Abel, the way I see him, isn't treated by the Bible as a human being. Rather than being shown a person, he is turned into a catalyst whose purpose of existence is to die, so that the Bible can tell the story that it really wants to tell, or the story that people want to talk about. When I was a child, this was one of the Biblical stories that haunted and disturbed me, the story about a young man whose life seemed to have no value of its own, but whose death was necessary so that we and the Bible can talk about his brother and his parents and God and sins.

I'm sure that there are so many Christians out there who will interpret the story about Cain and Abel completely differently. Please, people, I'm not saying that I'm *right* about my interpretation of it. I know that this is how I read it when I was a kid. And it was this story that made me think that some people are treated as if they have no value of their own, and only their deaths might be of interest because we can use their demise to talk about other things and set up another story.

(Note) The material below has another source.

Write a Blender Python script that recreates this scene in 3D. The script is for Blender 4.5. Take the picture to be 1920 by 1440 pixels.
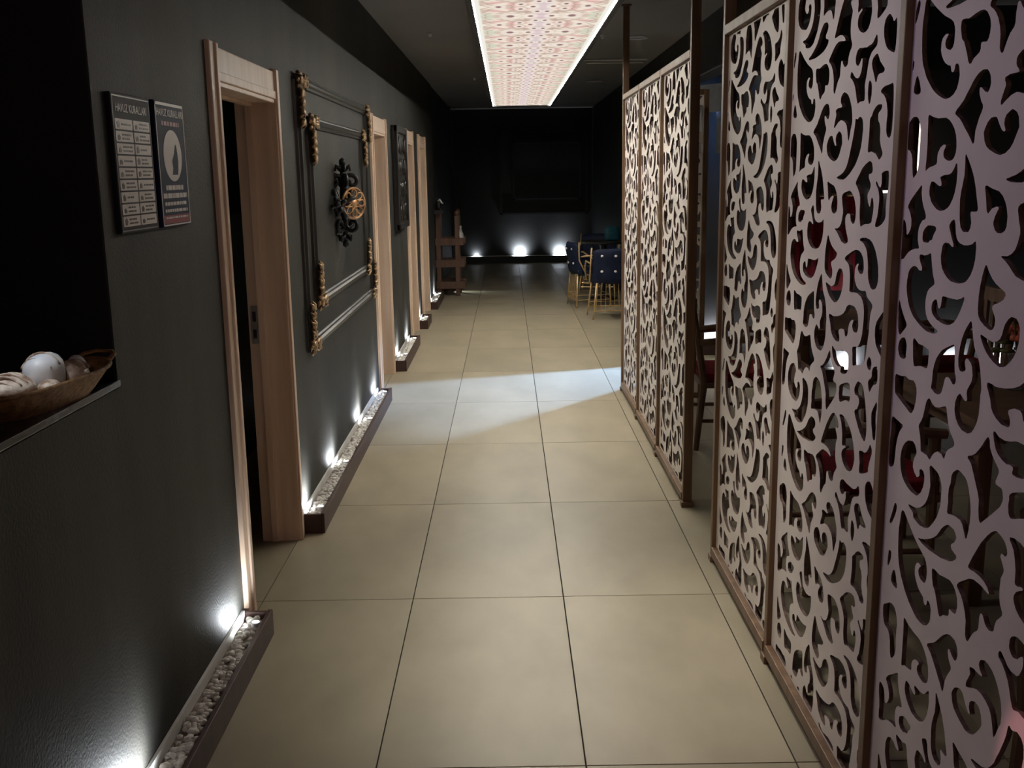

Later, I concluded that people whose lives were considered inconsequential in themselves but whose deaths might be used as catalysts to say something interesting about others were often women. I have talked about this many times before, and I will not go into it again.

I really feel spent, talking about deathfic. No one will benefit from my continued insistence that I don't want to read them.

As for Superman, I will repeat, once again, that Lois may very well be killed in the "real world" - the world of comics or movies, or even TV shows - but Superman will not be permanently killed as long as his trademark owners can make any money on him whatsoever. And if Lois is killed, as she might well be, but Superman lives on, as he will and must, the trademark owners will most certainly give him a new love interest eventually. It may not even take a very long time for Superman to move on romantically. So how badly will Superman be hurt by Lois's death? My answer is, not very badly at all.

But now it's time for me to be fair. *This* incarnation of Superman, Lois and Clark's Superman, the Superman that this site is dedicated to - yes, he *would* be hurt, very very badly hurt, by Lois's death. I can't blame people for wanting to write stories exploring *this* Superman's grief at Lois's death.

Personally, I can see one extremely good reason to explore what Lois's death would do to Superman. The reason is that Superman is so fundamentally, existentially lonely. He really is the last of his kind. He is the orphan of an entire world, and apart from his adoptive parents, Lois is his only real connection to this world. There is a pureness and an absoluteness of the loneliness that he would suffer if Lois died. I can't blame people for wanting to explore it, even though I myself shudder at the thought of reading this story.

And now, honestly, I don't want to talk about this any more.